Substituting the value of $\frac{d^{2} y}{d x^{2}}$ in the L.H.S. of the given differential equation, we get:

$\frac{d^{2} y}{d x^{2}}+9 y-6 \cos 3 x$

$=(6 \cdot \cos 3 x-9 x \sin 3 x)+9 x \sin 3 x-6 \cos 3 x$

$=0$

Hence, the given function is a solution of the corresponding differential equation.

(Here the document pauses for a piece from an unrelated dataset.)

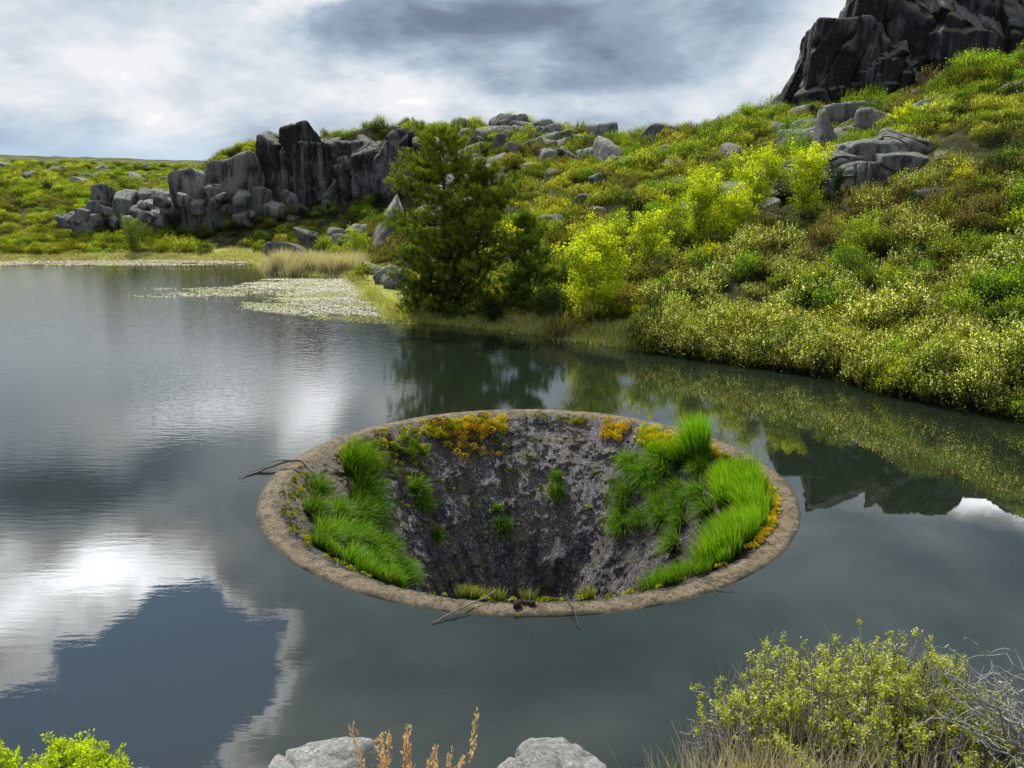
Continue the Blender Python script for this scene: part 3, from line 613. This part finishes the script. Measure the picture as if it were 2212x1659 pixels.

(iv) $x^{2}=2 y^{2} \log y$

Differentiating both sides with respect to x, we get:

$2 x=2 \cdot \frac{d}{d x}=\left[y^{2} \log y\right]$

$\Rightarrow x=\left[2 y \cdot \log y \cdot \frac{d y}{d x}+y^{2} \cdot \frac{1}{y} \cdot \frac{d y}{d x}\right]$

$\Rightarrow x=\frac{d y}{d x}(2 y \log y+y)$

$\Rightarrow \frac{d y}{d x}=\frac{x}{y(1+2 \log y)}$

Substituting the value of $\frac{d y}{d x}$ in the L.H.S. of the given differential equation, we get:

$\left(x^{2}+y^{2}\right) \frac{d y}{d x}-x y$

$=\left(2 y^{2} \log y+y^{2}\right) \cdot \frac{x}{y(1+2 \log y)}-x y$

$=y^{2}(1+2 \log y) \cdot \frac{x}{y(1+2 \log y)}-x y$

$=x y-x y$

$=0$

Hence, the given function is a solution of the corresponding differential equation.